Las fotos de los drones van a dar varias veces la vuelta al mundo, y ese mundo hablará de la pasión argentina, de la necesidad que tenía este pueblo de festejar algo grande, y se asombrará, el mundo, de que seamos capaces de alentar así a nuestros jugadores. No hay ningún secreto, ciertamente. Acá lo único que pasó es que nos creímos entre todos. Nos creyeron los jugadores la ilusión, de tanto que se la cantamos. Les creímos nosotros el hambre. Cinco millones. Estoy, ahora mismo, sumergido en ese océano de gente. Soy todos. Todos son yo.
Nota al pie: hay algo fascinante en la pulsión de treparse a las cosas, de ganar metraje hacia arriba. ¿Es para accidentar la llanura que somos? ¿Para fracturar el horizonte que nos define clavando una vertical? ¿Para romper la carpeta extendida de la pampa? El único hombre que murió, murió por haberse trepado. Y la mayoría de los heridos son trepados que cayeron. Tiene que haber algo, ahí, en esa vocación por la manualidad de la altura.
Hacia las cuatro de la tarde, frente a la casa de gobierno, vamos a preguntarnos si vienen o no.
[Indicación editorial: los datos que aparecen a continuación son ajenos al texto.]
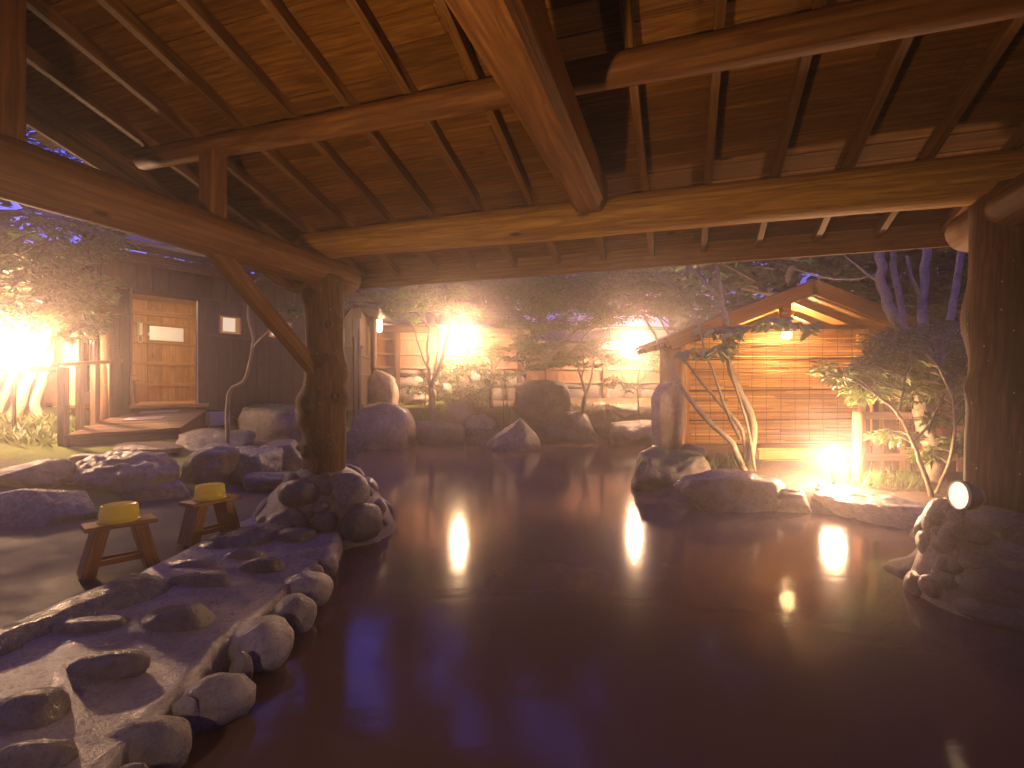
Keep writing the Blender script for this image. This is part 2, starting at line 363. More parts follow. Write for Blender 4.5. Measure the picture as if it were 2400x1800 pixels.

Bueno, no. ¿Algún enojado porque el micro destechado que traía a los jugadores no llegará hasta acá? No veo ninguno. Uno tira: “Si era el Diego, se bajaba con la copa y venía caminando”. Y después agrega: “Pero qué me importa, si Messi me hizo campeón del mundo”.
Tuvimos una ilusión y nos encargamos de notificársela al mundo entero. Pero los jugadores reescribieron la letra de esta historia y lo que terminó cantándose es: muchachos, ahora solo queda festejar, ya ganamos la tercera, ya somos campeón mundial.
Campeones del pago chico: los homenajes en cada pueblo
El camión de bomberos de Calchín, en el centro este de la provincia de Córdoba, paseó a Julián Álvarez por las diez cuadras del pueblo mientras el goleador saludaba a su gente. En Santa Rosa, La Pampa, Alexis Mac Allister fue homenajeado en la casa de la gobernación. Unas 150.000 personas se juntaron en Mar del Plata para recibir a Emiliano “el Dibu” Martínez. El “Huevo” Marcos Acuña, en Ferro, el club donde debutó, recibió un carnet honorífico. Paulo Dybala en Córdoba capital. Enzo Fernández y Exequiel Palacios fueron homenajeados en la municipalidad de San Martín. Lionel Scaloni, en Pujato. Nahuel Molina se quebró de emoción mientras le hablaba a la gente de Embalse, en el Valle de Calamuchita. Thiago Almada, que jugó unos pocos minutos, también tuvo su caravana en Fuerte Apache. Como si el festejo masivo de la ciudad de Buenos Aires se hubiera derramado por el resto del país, los jugadores campeones del mundo fueron volviendo a sus pueblos natales y en cada uno de ellos hubo más euforia y más bienvenida.
En Rosario, Ángel Di María y Lionel Messi fueron recibidos por el gobernador santafesino Omar Perotti y, si bien no hubo homenaje protocolar, la Navidad de Messi será, parece, con invitados especiales. Luis Suárez, por ejemplo, ya llegó a Rosario junto a Sofía Balbi, su pareja, amiga de Antonella Roccuzzo. En su casa de Funes, Lionel levantará sus copas. Las navideñas de cada 24 de diciembre. Y la del mundo, que quedó en el museo de la AFA, pero que le pertenece probablemente a él más que a nadie.